Winemaking traditions that began around the family table now make world-class wines on the King Valley.
Linda Newton, one of the second generation at La Cantina Wines, can pinpoint the exact moment when her father, Gino Corsini, who had grown up making wine with his father and grandfather in Tuscany, decided to make his King Valley wines for more than just family and friends.‘He had planted vines in the 1980s, selling grapes to Brown Brothers, but in 1992, when my older sister got married, she had a few friends who couldn’t drink wine with preservatives added to it and so she asked if she could serve Dad’s wine at her wedding. From that, we had quite a few people saying they wanted to buy it and so Mum and Dad decided to do it as a hobby business. It was only supposed to be small,’ she laughs.
La Cantina Wines has ‘grown bigger and bigger; all of our land is now planted to vines, and we use most of our grapes in our own-label wines,’ she adds.
Italian varietals caught Fred Pizzini’s imagination. Like the Corsinis, he began by supplying grapes to Brown Brothers – nebbiolo – more than 30 years ago. ‘That was the starting point, although prior to that I had enjoyed some really good chiantis, barolos and barbarescos, so I had a good knowledge of Italian wine styles,’ he says. ‘My friend Mark Walpole, who was a viticulturist, used to turn up after work, my wife Katrina would cook and we’d taste wines from Tuscany and Piedmonte – learning on the job really; how to make wines that would work with food.’ From those convivial beginnings, he started looking for material for sangiovese, which the name of Pizzini is now synonymous with,because,‘It’s a gorgeous wine: very versatile and food-friendly.’
Arnie Pizzini, Fred’s cousin and a second-generation vigneron at Chrismont, also began in the business in the 1980s by planting vines and supplying grapes to Brown Brothers, but now proudly makes a range of world-class wines under the Chrismont label. ‘In the last ten years there’s been a transition of growers to winemakers, family businesses creating their own path and becoming self- sustaining,’ he says. ‘Ten years ago there were no cellar doors in the area, now there are eleven.’

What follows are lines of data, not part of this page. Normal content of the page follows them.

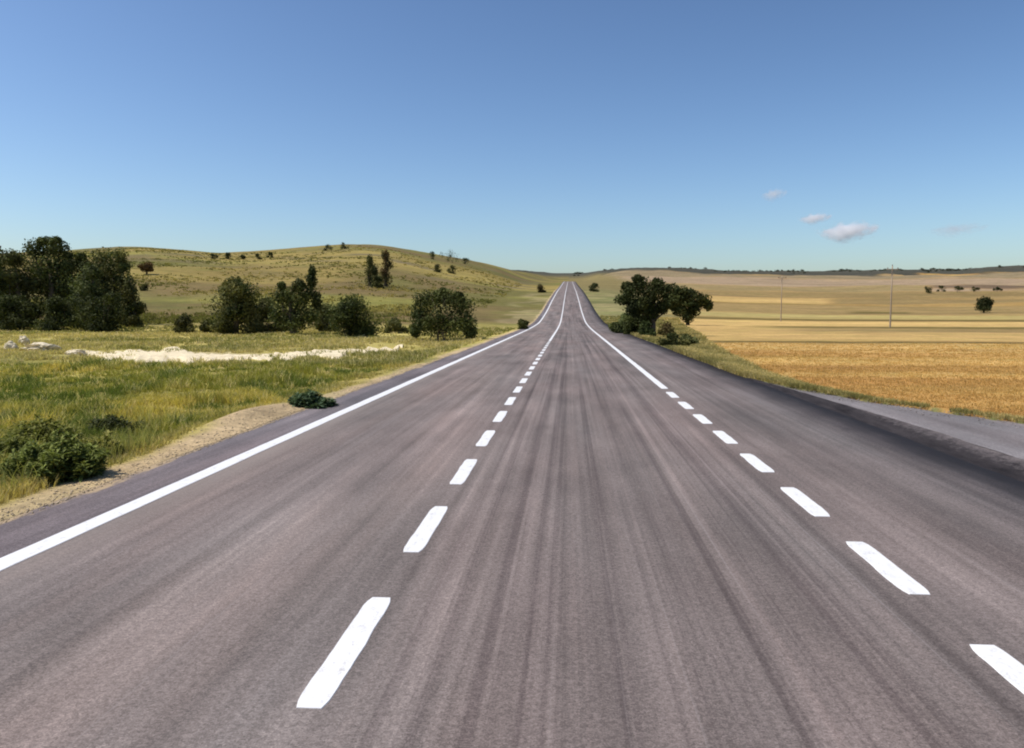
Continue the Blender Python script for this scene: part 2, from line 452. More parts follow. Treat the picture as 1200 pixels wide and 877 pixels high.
# turned-down kerbs of the mat so it has a real edge
nr = len(road_rows)
vl = v.reshape(nr, 9, 3)
extL = vl[:, :1].copy(); extL[..., 2] -= .10; extL[..., 0] -= .03
extR = vl[:, -1:].copy(); extR[..., 2] -= .12; extR[..., 0] += .03
vv = np.concatenate([extL, vl, extR], 1)
road = link('road', vv.reshape(-1, 3), grid_faces(nr, 11), M_asph, cols=None)
tag(road, kind='structure')

# gutter and side strip on the right
gr_rows = np.arange(-40, 26.6, .45)
t = np.linspace(0, 1, 7)
a, b = edge_r(gr_rows) - .005, gut_right(gr_rows)
Xg = a[:, None] + (b - a)[:, None] * t
dep = np.clip((b - a) / 1.0, 0, 1)[:, None] * .17 * np.array([.55, .9, 1, 1, .8, .45, .15])[None]
dep = dep + (fbm(Xg / .4, gr_rows[:, None] / .4 + 0 * Xg, 77, 3) - .5) * .03
Dg = np.repeat(gr_rows[:, None], 7, 1)
tag(link('gutter', np.stack([Xg, Dg, zroad(Dg) - dep], -1).reshape(-1, 3), grid_faces(len(gr_rows), 7), M_gut, smooth=True), kind='structure')
sr = np.arange(-40, 24.8, .45); t = np.linspace(0, 1, 14)
a = gut_right(sr) - .02; b = np.maximum(side_right(sr) + wob(sr, 5.5) * .5, a + .02)
Xs = a[:, None] + (b - a)[:, None] * t; Ds = np.repeat(sr[:, None], 14, 1)
Zs = zroad(Ds) - .03 - .05 * t[None] ** 2 + (fbm(Xs / 1.1, Ds / 1.1, 78, 3) - .5) * .05
tag(link('side_road', np.stack([Xs, Ds, Zs], -1).reshape(-1, 3), grid_faces(len(sr), 14), M_side, smooth=True), kind='structure')

# painted markings: thin raised coats of paint, slightly irregular edges
def paint_run(xc, width, d0, d1, step):
    n = max(2, int((d1 - d0) / step) + 1)
    ds = np.linspace(d0, d1, n)
    e = .012
    xl_ = xc - width/2 + (fbm(ds*3.1, ds*0+xc, 81, 3)-.5)*e*2
    xr_ = xc + width/2 + (fbm(ds*3.1, ds*0+xc+4, 82, 3)-.5)*e*2
    return ds, xl_, xr_
def paint_mesh(name, runs, round_ends=False):
    V, Fc = [], []
    for ds, a, b in runs:
        base = len(V); n = len(ds)
        zz = zroad(ds)
        for i in range(n):
            s = 0
            if round_ends and n > 6:
                k = min(i, n - 1 - i)
                s = (.12, .03, .0)[k] * (b[i]-a[i]) if k < 3 else 0
            V += [(a[i]+s, ds[i], zz[i]-.002), (a[i]+s+.004, ds[i], zz[i]+.004), (b[i]-s-.004, ds[i], zz[i]+.004), (b[i]-s, ds[i], zz[i]-.002)]
        for i in range(n - 1):
            q = base + i * 4
            for k in range(3): Fc.append((q+k, q+k+1, q+k+5, q+k+4))
        q = base; Fc.append((q, q+3, q+2, q+1)); q = base + (n-1)*4; Fc.append((q, q+1, q+2, q+3))
    return link(name, np.array(V), Fc, M_paint)
def depth_at(px, py):
    u, s = ray(px, py); return -CAM_H / s
def lat_at(px, py):
    u, s = ray(px, py); return u * -CAM_H / s
XL, XC, XR = -4.93, -1.43, 2.735
frow = lambda d0, d1: [r for r in rows if d0 < r < d1]
def long_run(xc, w, d0, d1):
    ds = np.array([d0] + frow(d0, d1) + [d1]); e = .012 * (ds < 80)
    grow = 1.0
    return ds, xc - w/2*grow + (fbm(ds*1.3, ds*0+xc, 83, 3)-.5)*e*2, xc + w/2*grow + (fbm(ds*1.3, ds*0+xc+7, 84, 3)-.5)*e*2
tag(paint_mesh('edge_line', [long_run(XL, .245, -38, 1050)]), kind='structure')
P_C, L_C = 2.78, 1.66
d0 = depth_at(375, 831)
cr = []
d = d0 - 14 * P_C
while d < 55: cr.append(paint_run(XC, 0.195, d, d + L_C, .08)); d += P_C
cr.append(long_run(XC, 0.195, d, 1050))
tag(paint_mesh('centre_line', cr, True), kind='structure')
P_R, L_R = 2.285, 1.375
d0 = depth_at(1075, 697)
rr_ = []
d = d0 - 16 * P_R
while d < 21.5: rr_.append(paint_run(XR, .212, d, d + L_R, .08)); d += P_R
rr_.append(long_run(XR, .205, d, 1050))
tag(paint_mesh('lane_line', rr_, True), kind='structure')

# ------------------------------------------------------------------ dirt track through the left grass
tx = np.arange(84, 474, 4.0)
top = np.interp(tx, [84,110,150,185,205,225,260,350,420,474], [411,412,411,410,407,412,414,412.5,408.5,405])
bot = np.interp(tx, [84,105,130,170,200,250,300,350,400,440,474], [413.5,417.5,424,428.5,426.5,425.5,424,422.5,419.5,415,411])
nz = (fbm(tx/9, tx*0, 91, 3)-.5)*5; nz2 = (fbm(tx/6, tx*0+5, 92, 3)-.5)*14
V = []
for i, x_ in enumerate(tx):
    p, q = hit(x_, bot[i]+nz2[i]), hit(x_, top[i]+nz[i])
    for k in range(7):
        P = p + (q-p)*k/6
        hmp = .03 + .05*math.sin(math.pi*k/6) + .05*(random.random()-.5) + (.06*math.exp(-((x_-203)/14)**2)*(k/6))
        edge = 0 if k not in (0, 6) else -.14
        V.append((P[0], P[1], zland(P[0], P[1])[()] + hmp + edge))
trk = link('dirt_track', np.array(V), grid_faces(len(tx), 7), M_track, smooth=True); tag(trk, kind='structure')
TV = np.array(V).reshape(len(tx), 7, 3)
def in_track(x, D):
    px = px_of(x, D); r = np.hypot(0*x, D)
    lo = np.interp(px, [px_of(*p) for p in TV[:, 0, :2]], TV[:, 0, 1]); hi_ = np.interp(px, [px_of(*p) for p in TV[:, 6, :2]], TV[:, 6, 1])
    return (px > 84) & (px < 474) & (D > lo - .2) & (D < hi_ + .2)

# ------------------------------------------------------------------ grass (uncountable)
def tufts(name, x, D, height, nb, spread, colour, wid, lean=.5):
    """x, D, height, wid: arrays per tuft; nb blades each; colour (n,3)"""
    n = len(x); z = zland(x, D)
    idx = np.repeat(np.arange(n), nb); m = len(idx)
    a = rng.uniform(0, 2*np.pi, m); r = spread[idx] * np.sqrt(rng.random(m))
    bx, by = x[idx] + r*np.cos(a), D[idx] + r*np.sin(a)
    bz = z[idx] - .02
    h = height[idx] * rng.uniform(.45, 1.1, m)
    ta = a + rng.normal(0, .7, m); ln = lean * h * rng.uniform(.15, 1, m)
    wa = rng.uniform(0, 2*np.pi, m); w = wid[idx]
    wx, wy = np.cos(wa)*w/2, np.sin(wa)*w/2
    P = np.empty((m, 5, 3))
    P[:, 0] = np.stack([bx-wx, by-wy, bz], -1); P[:, 1] = np.stack([bx+wx, by+wy, bz], -1)
    mx, my = bx + .35*ln*np.cos(ta), by + .35*ln*np.sin(ta)
    P[:, 2] = np.stack([mx+wx*.75, my+wy*.75, bz+h*.6], -1); P[:, 3] = np.stack([mx-wx*.75, my-wy*.75, bz+h*.6], -1)
    P[:, 4] = np.stack([bx+ln*np.cos(ta), by+ln*np.sin(ta), bz+h], -1)
    b5 = np.arange(m)[:, None] * 5
    F3 = np.concatenate([b5 + np.array([[0,1,2]]), b5 + np.array([[0,2,3]]), b5 + np.array([[3,2,4]])])
    c = colour[idx] * rng.uniform(.72, 1.28, (m, 1))
    return P.reshape(-1, 3), F3, np.repeat(c, 5, 0)
def merge(parts):
    V, Fc, Cc, o = [], [], [], 0
    for v, f, c in parts: V.append(v); Fc.append(f + o); Cc.append(c); o += len(v)
    return np.concatenate(V), np.concatenate(Fc), np.concatenate(Cc)
def scatter_left(n, dlo, dhi, pw=1.0):
    # even in log distance inside the view wedge and a margin
    D = np.exp(rng.uniform(math.log(dlo), math.log(dhi), n))
    u = rng.uniform(-1.0, -.02, n); x = u * D
    return x, D
parts = []
x, D = scatter_left(26000, 5.5, 34)
lo = -x - 5.94
n1 = fbm(x/1.6, D/1.6, 101, 3); n2 = fbm(x/5, D/5, 102, 3)
k = (lo > .28 + n1*.5 + .55*np.exp(-((D-15.2)/2.6)**2)) & (~in_track(x, D) | (rng.random(len(x)) < .04)) & (rng.random(len(x)) < .25 + 1.1*n1)
x, D, n1, n2, lo = x[k], D[k], n1[k], n2[k], lo[k]
col = lerp(np.broadcast_to(C(.31,.285,.06), (len(x),3)), C(.56,.44,.115), sstep(.40,.62,n2))
col = lerp(col, C(.13,.165,.035), sstep(.45,.62,fbm(x/.9, D/1.3, 105, 3))*.9)
col = lerp(col, C(.68,.55,.25), (rng.random(len(x)) < .16)*.9)
col = lerp(col, C(.50,.39,.17), (1-sstep(.8,1.9,lo))*.6)
hgt = (.07 + .55*n1*n1*(.5+n2)) * (1 - .55*(1-sstep(.6,2.0,lo)))
cx = np.array([hit(a, b)[:2] for a, b in ((66,562),(8,556),(52,520),(112,540),(138,513),(100,556),(30,575),(150,530),(190,500))])
kk = rng.integers(0, len(cx), 420); q = cx[kk] + rng.normal(0, .42, (420, 2)); q = q[q[:, 0] < -6.7]
parts.append(tufts('grass', q[:, 0], q[:, 1], rng.uniform(.18, .50, len(q)), 11, np.full(len(q), .09), lerp(np.broadcast_to(C(.50,.42,.15), (len(q),3)), C(.26,.27,.07), rng.random(len(q))), np.full(len(q), .012), .6))
parts.append(tufts('grass', x, D, hgt, 13, .05 + .16*n1, col, .010 + .0007*D, .7))
x, D = scatter_left(17000, 32, 100)
lo = -x - 5.94; n1 = fbm(x/3, D/3, 103, 3); n2 = fbm(x/12, D/12, 104, 3)
k = (lo > .8) & (~in_track(x, D) | ((n1 > .5) & (rng.random(len(x)) < .10))) & (n1 > .34)
x, D, n1, n2 = x[k], D[k], n1[k], n2[k]
col = lerp(np.broadcast_to(C(.52,.42,.17), (len(x),3)), C(.26,.24,.075), sstep(.42,.6,n2))
col = lerp(col, C(.62,.50,.26), (rng.random(len(x)) < .25)*.9)
parts.append(tufts('grass', x, D, .14+.26*n1, 9, .12 + .3*n1, col, .0012*D, .7))
v, f, c = merge(parts)
tag(link('grass', v, f, M_grass, cols=c), 'yellow green grass covering the verge left of the road', 'grass', kind='stuff')

# tussocks and dry scrub on the slopes
D = np.exp(rng.uniform(math.log(95), math.log(520), 26000)); u = rng.uniform(-1.0, -.03, len(D)); x = u*D
n1 = fbm(x/18, D/26, 131, 4); n2 = fbm(x/60, D/60, 132, 3)
k = (-x > 14 + .03*D) & (rng.random(len(D)) < sstep(.38, .62, n1)); x, D, n1, n2 = x[k], D[k], n1[k], n2[k]
col = lerp(np.broadcast_to(C(.19,.175,.045), (len(x),3)), C(.38,.29,.09), sstep(.45,.6,n2))
col = lerp(col, C(.085,.085,.025), (rng.random(len(x)) < .25)*.8)
v, f, c = tufts('scrub', x, D, rng.uniform(.18,.6,len(x)), 8, rng.uniform(.2, 1.1, len(x)), col, .0012*D, .8)
tag(link('slope_grass', v, f, M_grass, cols=c), 'dry tussock grass and low scrub spread over the left hill', 'grass', kind='stuff')

# stubble of the harvested field on the right, and the scrubby verge grass by the road
D = np.exp(rng.uniform(math.log(12), math.log(57), 26000)); u = rng.uniform(.02, .72, len(D)); x = u*D
ro = x - np.maximum(5.85, side_right(np.minimum(D, 27.)))
vw = np.interp(D, VW_D, VW)
k = (ro > vw*.9 + .1) ; x, D = x[k], D[k]
n2 = fbm(x/45, D/3.2, 51, 4)
col = lerp(np.broadcast_to(C(.60,.37,.125), (len(x),3)), C(.53,.32,.11), sstep(.4,.62,n2))
parts = [tufts('stubble', x, D, np.full(len(x), .055)+.04*n2, 7, np.full(len(x), .16), col, .008+.0007*D, .5)]
v, f, c = merge(parts)
tag(link('stubble', v, f, M_grass, cols=c), 'short golden stubble covering the harvested field right of the road', 'stubble', kind='stuff')
D = np.exp(rng.uniform(math.log(12), math.log(150), 15000)); 
vw = np.interp(D, VW_D, VW)
ro = .06 + rng.random(len(D))**1.3 * vw * 1.15; x = np.maximum(5.85, side_right(np.minimum(D, 27.))) + ro
n1 = fbm(x/1.8, D/3, 121, 3)
k = (n1 > .3) & (rng.random(len(D)) < .12 + .88*sstep(18, 28, D)); x, D, n1 = x[k], D[k], n1[k]
col = lerp(np.broadcast_to(C(.30,.25,.09), (len(x),3)), C(.50,.39,.16), sstep(.42,.62,n1))
parts = [tufts('verge_grass', x, D, .10 + .32*n1*sstep(18, 34, D), 10, .08+.2*n1, col, .008+.0009*D, .7)]
v, f, c = merge(parts)
tag(link('verge_grass', v, f, M_grass, cols=c), 'pale green weedy grass along the right edge of the road', 'grass', kind='stuff')

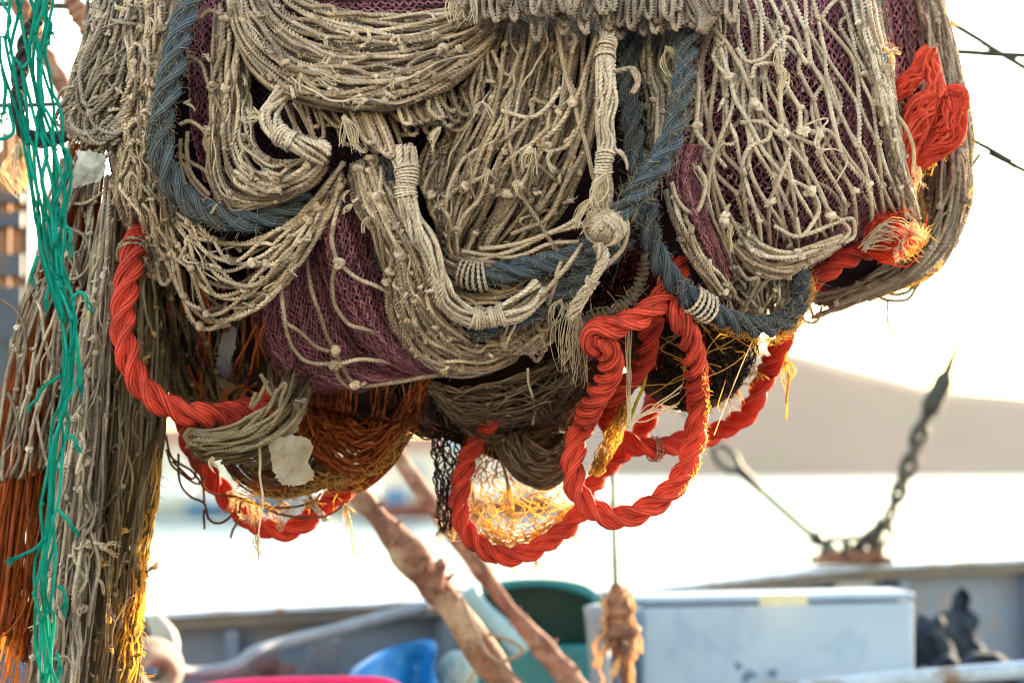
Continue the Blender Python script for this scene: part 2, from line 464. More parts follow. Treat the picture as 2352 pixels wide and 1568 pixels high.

The site for Chrismont’s own sparkling new cellar door and restaurant is a very personal one, and something that Arnie and his wife dreamed of for a long time. ‘Jo and I would constantly walk to the site and sit on a rug and discuss putting a cellar door here to share the magnificent views with our customers,’ he says. Since its opening, the winery has seen a big increase in visitors. ‘They come from the local area – Wangaratta, Albury-Wodonga,Shepparton and Mansfield,but also from further afield – Melbourne and even Sydney.’
Linda agrees: ‘The whole valley has turned around: years ago it was all tobacco, now it’s booming as a tourist area, with cellar doors, restaurants, accommodation.’
Tour the region and you’ll find not only wines that speak of their traditional heritage, but a warm Italian welcome, too.